DATA EXTRACT –
--- Start ---
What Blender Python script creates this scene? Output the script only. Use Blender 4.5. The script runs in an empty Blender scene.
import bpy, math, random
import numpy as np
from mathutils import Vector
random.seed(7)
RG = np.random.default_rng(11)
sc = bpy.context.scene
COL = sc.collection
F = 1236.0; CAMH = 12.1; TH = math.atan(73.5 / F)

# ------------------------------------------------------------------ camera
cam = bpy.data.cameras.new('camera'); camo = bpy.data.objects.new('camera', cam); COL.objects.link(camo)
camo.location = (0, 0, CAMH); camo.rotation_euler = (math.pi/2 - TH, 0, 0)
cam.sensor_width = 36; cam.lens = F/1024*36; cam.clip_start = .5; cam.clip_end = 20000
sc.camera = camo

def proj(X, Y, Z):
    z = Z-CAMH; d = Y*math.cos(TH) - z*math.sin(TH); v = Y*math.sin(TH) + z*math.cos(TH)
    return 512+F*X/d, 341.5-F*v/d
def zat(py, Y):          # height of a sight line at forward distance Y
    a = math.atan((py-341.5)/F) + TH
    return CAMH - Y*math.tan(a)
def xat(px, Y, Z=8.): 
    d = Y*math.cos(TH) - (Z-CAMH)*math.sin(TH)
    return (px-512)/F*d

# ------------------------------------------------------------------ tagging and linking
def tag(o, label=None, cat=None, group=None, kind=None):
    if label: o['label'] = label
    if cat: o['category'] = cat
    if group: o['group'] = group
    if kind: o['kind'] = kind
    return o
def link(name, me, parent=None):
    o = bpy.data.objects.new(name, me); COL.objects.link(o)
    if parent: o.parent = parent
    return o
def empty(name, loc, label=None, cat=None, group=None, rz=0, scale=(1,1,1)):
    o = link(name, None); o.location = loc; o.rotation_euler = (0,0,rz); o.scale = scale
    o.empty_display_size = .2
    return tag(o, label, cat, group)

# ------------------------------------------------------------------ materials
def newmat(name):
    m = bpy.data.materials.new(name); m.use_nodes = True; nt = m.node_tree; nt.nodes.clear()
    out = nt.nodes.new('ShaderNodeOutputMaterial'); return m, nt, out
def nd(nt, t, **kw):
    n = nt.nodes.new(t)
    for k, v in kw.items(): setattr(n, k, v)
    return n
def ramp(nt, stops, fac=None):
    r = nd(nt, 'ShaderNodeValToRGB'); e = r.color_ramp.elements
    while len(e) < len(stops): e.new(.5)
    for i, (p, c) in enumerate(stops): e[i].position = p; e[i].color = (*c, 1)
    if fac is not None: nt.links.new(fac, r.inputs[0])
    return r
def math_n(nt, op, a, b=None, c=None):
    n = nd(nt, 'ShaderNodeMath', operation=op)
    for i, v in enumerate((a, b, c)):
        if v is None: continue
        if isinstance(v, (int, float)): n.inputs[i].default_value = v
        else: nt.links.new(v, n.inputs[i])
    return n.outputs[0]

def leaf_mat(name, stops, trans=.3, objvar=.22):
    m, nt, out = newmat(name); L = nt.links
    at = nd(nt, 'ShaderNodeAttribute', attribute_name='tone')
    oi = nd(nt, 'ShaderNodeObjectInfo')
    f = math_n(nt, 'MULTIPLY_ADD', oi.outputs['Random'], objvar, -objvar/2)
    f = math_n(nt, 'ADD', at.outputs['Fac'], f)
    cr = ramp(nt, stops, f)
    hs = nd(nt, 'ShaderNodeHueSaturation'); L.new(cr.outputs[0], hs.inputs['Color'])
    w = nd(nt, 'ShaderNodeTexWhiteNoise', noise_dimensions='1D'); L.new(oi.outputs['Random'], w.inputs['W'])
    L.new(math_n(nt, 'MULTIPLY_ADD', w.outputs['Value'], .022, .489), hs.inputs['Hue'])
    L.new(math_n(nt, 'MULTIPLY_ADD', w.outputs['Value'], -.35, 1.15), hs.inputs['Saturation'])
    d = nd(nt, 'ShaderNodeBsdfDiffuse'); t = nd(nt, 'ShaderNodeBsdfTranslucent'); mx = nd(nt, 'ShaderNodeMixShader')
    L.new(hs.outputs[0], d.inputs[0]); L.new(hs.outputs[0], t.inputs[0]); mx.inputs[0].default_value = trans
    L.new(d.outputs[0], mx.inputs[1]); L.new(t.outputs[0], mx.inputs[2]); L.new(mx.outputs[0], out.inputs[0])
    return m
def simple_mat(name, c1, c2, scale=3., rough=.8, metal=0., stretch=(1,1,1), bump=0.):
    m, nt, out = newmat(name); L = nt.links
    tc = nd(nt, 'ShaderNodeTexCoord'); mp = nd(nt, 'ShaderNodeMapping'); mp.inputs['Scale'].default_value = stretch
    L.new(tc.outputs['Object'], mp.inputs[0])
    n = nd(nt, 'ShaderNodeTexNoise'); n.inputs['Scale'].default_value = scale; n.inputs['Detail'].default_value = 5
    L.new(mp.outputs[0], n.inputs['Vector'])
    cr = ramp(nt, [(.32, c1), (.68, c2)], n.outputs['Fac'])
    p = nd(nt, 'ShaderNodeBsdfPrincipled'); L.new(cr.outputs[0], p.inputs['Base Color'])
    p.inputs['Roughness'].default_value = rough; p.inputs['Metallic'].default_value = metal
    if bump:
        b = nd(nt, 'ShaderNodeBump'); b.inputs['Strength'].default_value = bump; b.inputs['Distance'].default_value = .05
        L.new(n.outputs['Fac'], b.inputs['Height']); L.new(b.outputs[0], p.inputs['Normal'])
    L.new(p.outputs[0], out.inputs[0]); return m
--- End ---
TO DO –
Print from the first line through the line that contains "return tag(o, label, cat, group)", please, including both, and leave out every line outside that stretch.

TASK SOLUTION –
What Blender Python script creates this scene? Output the script only. Use Blender 4.5. The script runs in an empty Blender scene.
import bpy, math, random
import numpy as np
from mathutils import Vector
random.seed(7)
RG = np.random.default_rng(11)
sc = bpy.context.scene
COL = sc.collection
F = 1236.0; CAMH = 12.1; TH = math.atan(73.5 / F)

# ------------------------------------------------------------------ camera
cam = bpy.data.cameras.new('camera'); camo = bpy.data.objects.new('camera', cam); COL.objects.link(camo)
camo.location = (0, 0, CAMH); camo.rotation_euler = (math.pi/2 - TH, 0, 0)
cam.sensor_width = 36; cam.lens = F/1024*36; cam.clip_start = .5; cam.clip_end = 20000
sc.camera = camo

def proj(X, Y, Z):
    z = Z-CAMH; d = Y*math.cos(TH) - z*math.sin(TH); v = Y*math.sin(TH) + z*math.cos(TH)
    return 512+F*X/d, 341.5-F*v/d
def zat(py, Y):          # height of a sight line at forward distance Y
    a = math.atan((py-341.5)/F) + TH
    return CAMH - Y*math.tan(a)
def xat(px, Y, Z=8.): 
    d = Y*math.cos(TH) - (Z-CAMH)*math.sin(TH)
    return (px-512)/F*d

# ------------------------------------------------------------------ tagging and linking
def tag(o, label=None, cat=None, group=None, kind=None):
    if label: o['label'] = label
    if cat: o['category'] = cat
    if group: o['group'] = group
    if kind: o['kind'] = kind
    return o
def link(name, me, parent=None):
    o = bpy.data.objects.new(name, me); COL.objects.link(o)
    if parent: o.parent = parent
    return o
def empty(name, loc, label=None, cat=None, group=None, rz=0, scale=(1,1,1)):
    o = link(name, None); o.location = loc; o.rotation_euler = (0,0,rz); o.scale = scale
    o.empty_display_size = .2
    return tag(o, label, cat, group)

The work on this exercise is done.